Hello,
I made an artificial life simulation just for fun and I thought I should share it. It is still nowhere near done (I only worked on it for 3 days so far
), and still quite buggy, but it is already possible to witness some interesting patterns!
So far I have seen simple gathering, competing for food, predators, baby-eating (nerfed), timed grazing intervals (a swarm of creatures moving on a clock), upgrading agility to eat before the rest of the swarm arrives, and lots of dying.
I aim to make one of the most complex artificial life simulations ever (big ambitions I know, I can dream
).
Here is how it works so far:Each creature gets a fixed number of points. These points can be allotted to 15 different attributes:
- Health
- Armor
- Main Damage
- Piercing Damage
- Speed
- Agility
- Energy Consumption
- Starting Energy
- Reproduction Rate
- Reproduction Energy Loss
- Range
- Healing
- Max Life Span
- Size
- Attack Rate
The way these points are allotted is evolved over time. Creatures can reproduce either with binary fission or with sex. A creature can lay down pheromones to help remember where things are (stigmergy). Creatures can evolve which pheromone type they lay down as well.

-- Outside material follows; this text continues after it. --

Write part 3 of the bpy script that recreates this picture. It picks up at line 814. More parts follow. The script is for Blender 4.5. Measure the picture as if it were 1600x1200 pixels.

Each creature is controlled by 2 neural networks: A dopamine distributing network that defines the reward that the second actor network receives. The former is evolved, and the later both learns in its lifetime through hedonistic synapse modification and evolution (knowledge is not lost). As inputs, the neural network receives the creature's velocity, the grid around it, the nearest N creatures with information about them (direction, health, size, similarity), and the nearest food source. The creatures then decide how to move, attack, mate, and eat.
For the AI, I used my NNBrain library:
http://en.sfml-dev.org/forums/index.php?topic=13449.0Creatures can evolve to become either carnivores or herbivores. There are no omnivores at the moment.
Right now, there are major balancing issues in the stats. I also want to add construction (block placement), omnivores, and more complex fighting, among other things.
Here is the download link:
https://sourceforge.net/projects/alifennplasticity/?source=navbarBe warned though, it is incredibly processing intensive! I get only like 20 fps on my rig. The reason is that there are simply too many creatures (and I need to add a spatial tree).
There are typically around 1000 creatures at once if I had to guess.